A Tufts University professor named Eitan Hersh wrote in the Boston Globe that the newest generation of undergrads finds “performative politics cringy.” He said a few years ago, a student would interrupt his lectures to scold him for saying “Latino” instead of “Latinx.” Today? That same move would get “more eye rolls than snaps.” The kids don’t want to be the “illiberal, woke caricature” anymore. They’re embarrassed by it. The revolution is eating itself, and Gen Z is filming it for TikTok.
Now let’s talk about the money, because this was always about the money.
The University of Michigan had 163 people — staffers, administrators, grad students, interns — whose entire job was promoting DEI. Their DEI payroll exceeded $30 million a year. That’s more than some of their actual academic departments. The University of Virginia was spending $20 million annually on DEI employees. UC Santa Barbara was offering up to $430,000 for a single position: “Vice Chancellor for Diversity, Equity, and Inclusion.” The University of Maryland’s DEI vice president was pulling down $358,000 a year — more than double what the average full professor makes.

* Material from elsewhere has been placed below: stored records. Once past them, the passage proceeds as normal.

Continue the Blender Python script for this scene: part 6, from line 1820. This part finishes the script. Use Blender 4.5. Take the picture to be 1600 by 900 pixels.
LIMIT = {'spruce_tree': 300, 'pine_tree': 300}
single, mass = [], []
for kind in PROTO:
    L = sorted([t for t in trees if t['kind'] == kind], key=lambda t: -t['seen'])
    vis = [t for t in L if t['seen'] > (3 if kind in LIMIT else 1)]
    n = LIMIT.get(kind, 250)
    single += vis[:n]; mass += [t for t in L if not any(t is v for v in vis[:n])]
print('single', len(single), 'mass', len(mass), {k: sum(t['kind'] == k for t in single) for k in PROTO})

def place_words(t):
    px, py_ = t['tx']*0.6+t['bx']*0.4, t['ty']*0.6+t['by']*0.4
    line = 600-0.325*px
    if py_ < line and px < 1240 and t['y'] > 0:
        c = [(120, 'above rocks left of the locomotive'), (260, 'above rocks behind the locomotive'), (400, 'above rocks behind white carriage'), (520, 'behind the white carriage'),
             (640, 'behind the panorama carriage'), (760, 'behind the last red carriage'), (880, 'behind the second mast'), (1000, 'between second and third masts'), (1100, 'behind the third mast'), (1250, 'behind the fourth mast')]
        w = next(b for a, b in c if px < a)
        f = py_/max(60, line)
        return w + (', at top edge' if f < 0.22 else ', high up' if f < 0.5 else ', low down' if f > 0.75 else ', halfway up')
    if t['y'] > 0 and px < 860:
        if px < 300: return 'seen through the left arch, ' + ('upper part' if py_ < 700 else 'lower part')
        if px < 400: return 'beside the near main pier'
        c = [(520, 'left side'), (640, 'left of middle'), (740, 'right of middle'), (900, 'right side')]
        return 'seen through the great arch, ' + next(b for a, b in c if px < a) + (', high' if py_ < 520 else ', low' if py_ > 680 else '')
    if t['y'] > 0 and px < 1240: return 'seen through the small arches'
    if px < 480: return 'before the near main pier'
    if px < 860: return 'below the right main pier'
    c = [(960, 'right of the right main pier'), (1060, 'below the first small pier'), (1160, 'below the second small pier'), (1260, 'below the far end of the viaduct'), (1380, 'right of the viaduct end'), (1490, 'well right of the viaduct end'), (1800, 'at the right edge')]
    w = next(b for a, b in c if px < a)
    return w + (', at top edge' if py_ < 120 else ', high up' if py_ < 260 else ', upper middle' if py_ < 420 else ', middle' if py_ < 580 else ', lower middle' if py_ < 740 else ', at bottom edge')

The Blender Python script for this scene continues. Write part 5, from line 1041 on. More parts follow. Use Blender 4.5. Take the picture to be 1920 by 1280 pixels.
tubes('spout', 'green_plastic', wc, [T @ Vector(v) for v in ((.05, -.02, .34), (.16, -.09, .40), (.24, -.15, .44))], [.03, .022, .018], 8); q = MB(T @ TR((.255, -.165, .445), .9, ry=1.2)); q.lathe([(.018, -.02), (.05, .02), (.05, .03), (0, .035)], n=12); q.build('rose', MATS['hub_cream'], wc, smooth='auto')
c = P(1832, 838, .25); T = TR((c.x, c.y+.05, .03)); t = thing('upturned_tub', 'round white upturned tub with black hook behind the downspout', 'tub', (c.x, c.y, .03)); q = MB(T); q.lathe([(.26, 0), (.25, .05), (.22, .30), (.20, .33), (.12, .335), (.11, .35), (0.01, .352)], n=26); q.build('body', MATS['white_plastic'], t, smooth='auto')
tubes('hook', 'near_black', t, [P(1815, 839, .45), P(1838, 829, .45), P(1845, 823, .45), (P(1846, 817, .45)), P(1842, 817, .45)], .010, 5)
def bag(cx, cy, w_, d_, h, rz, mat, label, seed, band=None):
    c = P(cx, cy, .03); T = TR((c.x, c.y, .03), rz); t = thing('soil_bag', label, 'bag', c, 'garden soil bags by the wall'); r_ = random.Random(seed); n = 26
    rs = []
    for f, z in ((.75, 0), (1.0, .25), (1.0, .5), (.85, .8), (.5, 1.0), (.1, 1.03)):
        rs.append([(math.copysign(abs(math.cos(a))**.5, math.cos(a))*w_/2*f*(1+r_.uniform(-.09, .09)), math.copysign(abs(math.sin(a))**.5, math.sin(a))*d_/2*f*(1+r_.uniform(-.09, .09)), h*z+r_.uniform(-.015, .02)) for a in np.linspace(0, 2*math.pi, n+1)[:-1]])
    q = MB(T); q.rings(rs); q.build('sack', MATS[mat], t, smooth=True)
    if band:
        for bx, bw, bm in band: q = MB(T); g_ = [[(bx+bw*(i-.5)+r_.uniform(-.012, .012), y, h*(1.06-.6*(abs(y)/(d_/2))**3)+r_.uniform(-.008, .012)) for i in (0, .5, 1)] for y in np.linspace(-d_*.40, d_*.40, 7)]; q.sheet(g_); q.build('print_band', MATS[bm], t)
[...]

Across American universities, the average school had 45 DEI staffers. Want to know what’s really insane? That’s 1.4 times more DEI personnel than tenured history professors. We had more people teaching kids to be offended than teaching them what actually happened in the past. And we wonder why nobody knows anything anymore.
The total bill? DEI course mandates alone cost students and taxpayers $1.8 billion every four years. That’s before you count the salaries, the trainings, the retreats, and the consultants who got paid six figures to explain that “objectivity” and “worship of the written word” are characteristics of “white supremacy culture.” (Yes, that’s real. Objectivity. As in, the thing that makes science work.)
Here’s where the comedy gets even better. A bunch of these schools didn’t actually close their DEI offices. They just renamed them. Eighty-seven universities swapped the nameplate on the door and kept right on going. St. Louis University closed its DEI office and opened — on the same day, same building, probably same coffee mugs — the “Office of Belonging.” Kansas State went with “Office of Access and Opportunity.” George Mason picked “Office of Access, Compliance, and Community.” The University of Calgary went full corporate buzzword bingo with the “Office of Institutional Commitments.”
They’re playing the same game they always play. Change the words, keep the grift. It’s the bureaucratic equivalent of a fugitive putting on a fake mustache.
Ohio already sees through it. The state legislature has proposed a bill that would specifically ban “rebranding” — making it illegal to just rename your DEI office and pretend you complied. Once that passes (and it will), watch it spread to Texas, Florida, and every other red state that already passed DEI bans. The next phase of this fight isn’t closing DEI offices. It’s catching the ones hiding under new names.
But the bigger story is what happens to the thousands of DEI administrators who just lost their jobs. These are people who spent their careers in a field that no longer exists. Their skill set is “facilitating conversations about systemic oppression” and “centering marginalized voices.” Try putting that on a resume at a company that just watched this whole industry implode. They’re going to do what bureaucrats always do — burrow into HR departments and compliance offices under new titles, hoping nobody notices. The smart universities will watch for that. The dumb ones will wake up in two years wondering why their “Human Resources and Community Engagement Specialist” is running the same DEI trainings under a different PowerPoint template.
And here’s the part that should make every conservative genuinely optimistic. This didn’t just happen because Trump signed executive orders or because Ron DeSantis passed a law. The culture moved. The kids — the actual college students who were supposed to be the DEI generation — looked at the people screaming about microaggressions and said, “This is embarrassing.” When a Tufts professor tells you his students think woke politics is “cringy,” that’s not a policy win. That’s a cultural earthquake. Policy can be reversed by the next administration. But you can’t un-cringe a generation.
Mark my words: DEI is going the way of every other campus fad that got too big for its britches. These offices started as “multicultural affairs” programs in the 1990s, rebranded to DEI in the 2010s, and now they’re trying to rebrand again to “belonging” and “access.” Each time the name changes, the empire gets a little smaller. Give it five years and the whole thing will be a punchline — something professors mention in passing the way they talk about pet rocks and the Macarena. Except pet rocks didn’t cost taxpayers $1.8 billion.
Four hundred and thirty-nine campuses down. The kids think it’s cringy. The money’s drying up. And the bureaucrats are running out of synonyms for “diversity.” Couldn’t happen to a nicer grift.